Explicitly disallow assignment expressions to a name inside parentheses, e.g.: ((x) := 0)

- Add check for LHS types to detect a parenthesis then a name (see note)
- Add test for this scenario
- Update tests for changed error message for named assignment to a tuple
(also, see note)

Note: This caused issues with the previous error handling for named assignment
to a LHS that contained an expression, such as a tuple.
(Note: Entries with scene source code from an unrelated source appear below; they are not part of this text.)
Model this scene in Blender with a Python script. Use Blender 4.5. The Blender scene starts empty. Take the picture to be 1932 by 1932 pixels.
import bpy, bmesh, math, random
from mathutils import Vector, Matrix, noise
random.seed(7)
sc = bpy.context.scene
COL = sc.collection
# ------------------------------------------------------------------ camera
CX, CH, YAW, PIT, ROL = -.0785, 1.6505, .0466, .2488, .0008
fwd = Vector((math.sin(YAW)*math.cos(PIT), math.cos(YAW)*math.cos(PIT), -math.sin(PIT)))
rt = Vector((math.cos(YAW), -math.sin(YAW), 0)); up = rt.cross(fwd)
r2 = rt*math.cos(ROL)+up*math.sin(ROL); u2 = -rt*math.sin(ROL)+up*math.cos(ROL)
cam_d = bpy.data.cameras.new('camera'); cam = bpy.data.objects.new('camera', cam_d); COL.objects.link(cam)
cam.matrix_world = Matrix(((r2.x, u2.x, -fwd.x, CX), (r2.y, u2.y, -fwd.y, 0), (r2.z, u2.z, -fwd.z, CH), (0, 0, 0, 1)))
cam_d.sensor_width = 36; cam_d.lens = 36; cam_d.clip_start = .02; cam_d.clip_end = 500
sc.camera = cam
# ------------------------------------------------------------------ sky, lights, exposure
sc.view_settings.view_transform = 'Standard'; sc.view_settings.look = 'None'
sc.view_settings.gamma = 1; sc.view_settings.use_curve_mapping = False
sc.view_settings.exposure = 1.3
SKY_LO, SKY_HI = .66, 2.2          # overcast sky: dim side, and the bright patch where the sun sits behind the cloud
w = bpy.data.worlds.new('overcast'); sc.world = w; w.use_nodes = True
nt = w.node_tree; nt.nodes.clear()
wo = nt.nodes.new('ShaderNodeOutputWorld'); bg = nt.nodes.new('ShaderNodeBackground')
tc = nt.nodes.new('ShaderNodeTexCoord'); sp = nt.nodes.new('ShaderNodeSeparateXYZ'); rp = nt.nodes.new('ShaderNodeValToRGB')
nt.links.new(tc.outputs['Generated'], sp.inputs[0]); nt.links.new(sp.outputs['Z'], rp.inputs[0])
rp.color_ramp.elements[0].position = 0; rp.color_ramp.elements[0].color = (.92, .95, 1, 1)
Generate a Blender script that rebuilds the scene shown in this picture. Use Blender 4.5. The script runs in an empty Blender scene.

Thus, the check
for the LHS of a named expression must be changed to be more specific if
we wish to maintain the previous error messages

Author: emilyemorehouse

Lib/test/test_named_expressions.py

@@ -10,6 +10,13 @@ def test_named_expression_invalid_01(self):
         with self.assertRaisesRegex(SyntaxError, "invalid syntax"):
             exec(code, {}, {})
 
+    def test_named_expression_invalid_01(self):
+        code = """((x) := 0)"""
+
+        with self.assertRaisesRegex(SyntaxError,
+            "can't use named assignment with expression"):
+            exec(code, {}, {})
+
     def test_named_expression_invalid_02(self):
         code = """x = y := 0"""
 
@@ -28,10 +35,16 @@ def test_named_expression_invalid_04(self):
         with self.assertRaisesRegex(SyntaxError, "invalid syntax"):
             exec(code, {}, {})
 
+    # XXX this error message now follows the error message you get with
+    # keyword args:
+    # >>> spam((1,2)=1)
+    # File "<stdin>", line 1
+    # SyntaxError: keyword can't be an expression
     def test_named_expression_invalid_06(self):
         code = """((a, b) := (1, 2))"""
 
-        with self.assertRaisesRegex(SyntaxError, "can't use named assignment with tuple"):
+        with self.assertRaisesRegex(SyntaxError,
+            "can't use named assignment with expression"):
             exec(code, {}, {})
 
     def test_named_expression_invalid_07(self):

Python/ast.c

@@ -1715,8 +1715,51 @@ ast_for_namedexpr(struct compiling *c, const node *n)
             '*' test )
     */
     expr_ty target, value;
+    node *ch = CHILD(n, 0);
+
+    // To remain LL(1), the grammar accepts any test (basically, any
+    // expression) in the keyword slot of a call site.  So, we need
+    // to manually enforce that the keyword is a NAME here.
+    static const int name_tree[] = {
+        namedexpr_test,
+        test,
+        or_test,
+        and_test,
+        not_test,
+        comparison,
+        expr,
+        xor_expr,
+        and_expr,
+        shift_expr,
+        arith_expr,
+        term,
+        factor,
+        power,
+        atom_expr,
+        atom,
+    };
+
+    node *expr_node = ch;
+    for (int i = 1; name_tree[i]; i++) {
+        if (TYPE(expr_node) != name_tree[i])
+            break;
+        if (TYPE(expr_node) == atom && expr_node->n_nchildren == 3) {
+            node *expr_node_ch = CHILD(CHILD(expr_node, 1), 0);
+            for (int i = 0; name_tree[i]; i++) {
+                if (TYPE(expr_node_ch) != name_tree[i])
+                    break;
+                expr_node_ch = CHILD(expr_node_ch, 0);
+            }
+            if (TYPE(expr_node_ch) == NAME) {
+                ast_error(c, ch,
+                            "can't use named assignment with expression");
+                return NULL;
+            }
+        }
+        expr_node = CHILD(expr_node, 0);
+    }
 
-    target = ast_for_expr(c, CHILD(n, 0));
+    target = ast_for_expr(c, ch);
     if (!target)
         return NULL;